Наш монтер - пожилой мужчина, когда к нему прибегала я ночью и сообщала, что не работает блокировка, он без слов одевался и шёл на перегон в любую погоду устранять неполадки. Я всегда думала, вот кого надо ценить по-настоящему.
Так вот однажды, когда шёл поезд, мне диспетчер дал команду, срочно принять состав на боковой путь, не узнав, сколько вагонов помещается, да ещё срочно пропустить пассажирский. Когда срочно, сразу теряешься, да я ещё не проработала ни месяца, все время находилась под наблюдением диспетчера. Я кинулась срочно выполнять команду, дала указание стрелочнику переделать стрелку на боковой путь. Перед станцией был подъём, тяжелый и длинный поезд заходил на боковой путь. Стрелочник сообщил: состав не поместился, пассажирский поезд уже подходил.
Я выскочила и побежала навстречу, сугроб по колено, мороз за 40 градусов, но я ничего не чувствовала. Бежала навстречу прямо по колее, думая только остановить поезд.
Я думала, пусть меня зарежет, чем я увижу, как пассажирский поезд врежется в хвост грузовому. Я бежала, махая красным платком, чтобы машинист остановился. И он остановился, не доезжая до меня в нескольких шагах. Мы вместе начали выправлять обстановку. На это ушло некоторое время. Я была в «мыле», бегая от одного стрелочного поста до другого, уже не замечая, что уши отморозила и что на мне валенки стопудовые. А в это время в дежурке голос диспетчера надрывался. Когда я, отправив все поезда, зашла в помещение, у меня прямо отнялись ноги, я упала на стул и со слезами стала докладывать диспетчеру, он должен был вызвать начальника станции, но поняв свою оплошность, сказал мне: «Только не реви, успокойся, никому ничего не говори».
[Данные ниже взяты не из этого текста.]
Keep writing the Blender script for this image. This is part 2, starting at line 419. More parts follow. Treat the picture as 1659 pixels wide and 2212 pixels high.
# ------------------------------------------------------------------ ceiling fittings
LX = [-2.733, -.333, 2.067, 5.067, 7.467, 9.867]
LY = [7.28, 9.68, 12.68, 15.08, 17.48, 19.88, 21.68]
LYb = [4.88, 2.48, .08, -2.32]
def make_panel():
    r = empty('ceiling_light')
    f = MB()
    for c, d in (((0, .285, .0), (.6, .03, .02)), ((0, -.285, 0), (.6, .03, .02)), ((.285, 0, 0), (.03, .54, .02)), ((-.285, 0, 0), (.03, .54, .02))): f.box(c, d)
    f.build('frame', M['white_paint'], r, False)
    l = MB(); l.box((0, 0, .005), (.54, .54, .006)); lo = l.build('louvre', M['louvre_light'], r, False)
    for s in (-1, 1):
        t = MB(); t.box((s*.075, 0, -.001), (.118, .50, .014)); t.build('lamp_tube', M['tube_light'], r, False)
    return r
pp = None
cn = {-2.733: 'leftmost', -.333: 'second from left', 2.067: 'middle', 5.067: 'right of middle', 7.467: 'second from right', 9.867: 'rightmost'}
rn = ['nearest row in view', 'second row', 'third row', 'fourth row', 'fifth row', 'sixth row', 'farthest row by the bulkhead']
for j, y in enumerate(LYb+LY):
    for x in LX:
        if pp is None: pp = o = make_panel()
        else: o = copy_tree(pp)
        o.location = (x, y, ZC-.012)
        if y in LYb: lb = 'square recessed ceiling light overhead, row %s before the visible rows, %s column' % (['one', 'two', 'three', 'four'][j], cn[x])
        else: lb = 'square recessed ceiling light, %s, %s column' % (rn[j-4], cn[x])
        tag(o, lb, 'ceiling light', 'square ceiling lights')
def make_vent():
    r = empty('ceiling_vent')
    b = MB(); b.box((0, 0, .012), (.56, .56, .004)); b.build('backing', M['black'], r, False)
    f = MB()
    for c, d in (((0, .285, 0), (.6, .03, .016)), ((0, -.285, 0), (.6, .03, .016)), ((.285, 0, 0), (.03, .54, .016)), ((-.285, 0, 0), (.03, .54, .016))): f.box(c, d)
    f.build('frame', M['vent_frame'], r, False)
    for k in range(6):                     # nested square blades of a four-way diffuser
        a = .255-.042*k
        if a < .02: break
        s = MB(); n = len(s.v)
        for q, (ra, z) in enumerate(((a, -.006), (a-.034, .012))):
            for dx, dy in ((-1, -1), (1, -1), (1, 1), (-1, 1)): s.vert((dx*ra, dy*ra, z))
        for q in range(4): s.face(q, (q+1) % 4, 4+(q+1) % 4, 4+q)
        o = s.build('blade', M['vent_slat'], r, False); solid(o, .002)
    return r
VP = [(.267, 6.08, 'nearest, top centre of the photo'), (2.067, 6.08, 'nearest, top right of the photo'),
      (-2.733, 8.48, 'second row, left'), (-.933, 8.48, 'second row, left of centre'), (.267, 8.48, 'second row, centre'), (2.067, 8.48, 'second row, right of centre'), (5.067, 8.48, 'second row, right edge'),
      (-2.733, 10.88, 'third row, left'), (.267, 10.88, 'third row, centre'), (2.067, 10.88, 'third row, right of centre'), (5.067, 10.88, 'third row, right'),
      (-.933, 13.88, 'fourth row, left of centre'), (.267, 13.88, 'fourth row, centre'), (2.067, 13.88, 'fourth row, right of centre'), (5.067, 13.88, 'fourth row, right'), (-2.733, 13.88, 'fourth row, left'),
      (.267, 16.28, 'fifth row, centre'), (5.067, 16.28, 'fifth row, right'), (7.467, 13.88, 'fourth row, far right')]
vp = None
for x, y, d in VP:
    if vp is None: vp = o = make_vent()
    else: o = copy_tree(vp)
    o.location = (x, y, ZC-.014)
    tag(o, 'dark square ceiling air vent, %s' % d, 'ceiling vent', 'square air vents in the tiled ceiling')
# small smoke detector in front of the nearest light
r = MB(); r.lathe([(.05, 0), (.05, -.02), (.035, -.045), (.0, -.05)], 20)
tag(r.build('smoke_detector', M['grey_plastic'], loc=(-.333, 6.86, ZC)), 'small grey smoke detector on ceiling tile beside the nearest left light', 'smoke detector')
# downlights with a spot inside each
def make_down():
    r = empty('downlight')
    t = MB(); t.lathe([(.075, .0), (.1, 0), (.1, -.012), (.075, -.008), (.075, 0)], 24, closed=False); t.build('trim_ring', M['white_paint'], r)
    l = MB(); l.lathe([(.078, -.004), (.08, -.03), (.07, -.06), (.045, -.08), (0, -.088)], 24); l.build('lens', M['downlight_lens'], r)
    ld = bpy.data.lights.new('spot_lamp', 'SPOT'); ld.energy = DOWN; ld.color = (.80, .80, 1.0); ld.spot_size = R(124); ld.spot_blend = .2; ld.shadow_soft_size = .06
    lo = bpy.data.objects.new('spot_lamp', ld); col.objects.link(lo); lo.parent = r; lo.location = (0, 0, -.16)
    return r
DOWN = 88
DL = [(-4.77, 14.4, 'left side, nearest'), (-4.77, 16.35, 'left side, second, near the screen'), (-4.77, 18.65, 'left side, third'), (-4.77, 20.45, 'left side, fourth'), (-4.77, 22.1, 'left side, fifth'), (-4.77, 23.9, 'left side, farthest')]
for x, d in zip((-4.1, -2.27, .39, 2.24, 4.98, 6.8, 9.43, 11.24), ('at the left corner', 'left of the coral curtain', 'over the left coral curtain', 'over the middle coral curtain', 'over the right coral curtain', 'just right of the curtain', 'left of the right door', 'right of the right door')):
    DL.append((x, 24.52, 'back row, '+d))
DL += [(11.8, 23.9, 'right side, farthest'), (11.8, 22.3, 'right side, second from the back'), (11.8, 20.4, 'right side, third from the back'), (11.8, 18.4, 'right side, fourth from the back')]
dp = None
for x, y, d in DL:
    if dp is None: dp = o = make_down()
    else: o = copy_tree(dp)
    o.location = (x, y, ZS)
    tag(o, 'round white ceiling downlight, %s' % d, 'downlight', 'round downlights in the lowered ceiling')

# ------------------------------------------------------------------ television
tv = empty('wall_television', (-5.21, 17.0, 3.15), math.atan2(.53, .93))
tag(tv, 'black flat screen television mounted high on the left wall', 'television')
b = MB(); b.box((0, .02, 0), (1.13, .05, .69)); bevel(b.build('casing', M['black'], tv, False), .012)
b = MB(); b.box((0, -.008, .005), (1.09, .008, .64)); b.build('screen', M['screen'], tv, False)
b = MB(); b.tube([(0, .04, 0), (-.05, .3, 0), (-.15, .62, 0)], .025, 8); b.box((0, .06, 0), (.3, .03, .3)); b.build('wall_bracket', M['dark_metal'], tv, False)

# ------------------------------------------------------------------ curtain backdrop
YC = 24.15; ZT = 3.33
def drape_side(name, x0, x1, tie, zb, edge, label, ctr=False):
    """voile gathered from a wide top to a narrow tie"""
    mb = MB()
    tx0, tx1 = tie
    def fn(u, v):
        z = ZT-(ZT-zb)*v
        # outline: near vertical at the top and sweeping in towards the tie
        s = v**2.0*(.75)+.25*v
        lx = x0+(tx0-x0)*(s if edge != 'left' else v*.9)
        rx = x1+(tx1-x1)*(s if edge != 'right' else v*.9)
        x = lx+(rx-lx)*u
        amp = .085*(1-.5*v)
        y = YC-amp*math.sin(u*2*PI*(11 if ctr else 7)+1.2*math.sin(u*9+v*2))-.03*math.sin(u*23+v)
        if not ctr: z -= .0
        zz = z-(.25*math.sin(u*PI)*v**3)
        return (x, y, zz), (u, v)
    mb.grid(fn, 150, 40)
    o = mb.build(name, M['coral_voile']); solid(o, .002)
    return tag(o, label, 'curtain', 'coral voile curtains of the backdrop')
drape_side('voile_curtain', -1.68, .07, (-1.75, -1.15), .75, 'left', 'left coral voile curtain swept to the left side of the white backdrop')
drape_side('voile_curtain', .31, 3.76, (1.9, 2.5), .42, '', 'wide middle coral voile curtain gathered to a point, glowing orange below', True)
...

Потом вызвал меня по телефону и сказал, что я договорюсь с машинистами, что всё будет нормально. Фамилию его я до сих пор помню - Солнцев, когда я приехала в отделение, чтобы познакомиться с ним, он мне сказал:
«Ну что, Рёвушка, как дела?» Я показала ему клок волос, который у меня стал белый после этого дежурства. Так седеть я начала с 18 лет, всё прибавляя седины.
Парней у меня было много знакомых, но я почему-то выбрала Филимонова, вышла замуж, родила сына, и мы уехали в Душанбе, где меня ждала только сестра Мариэтта, мама уже умерла.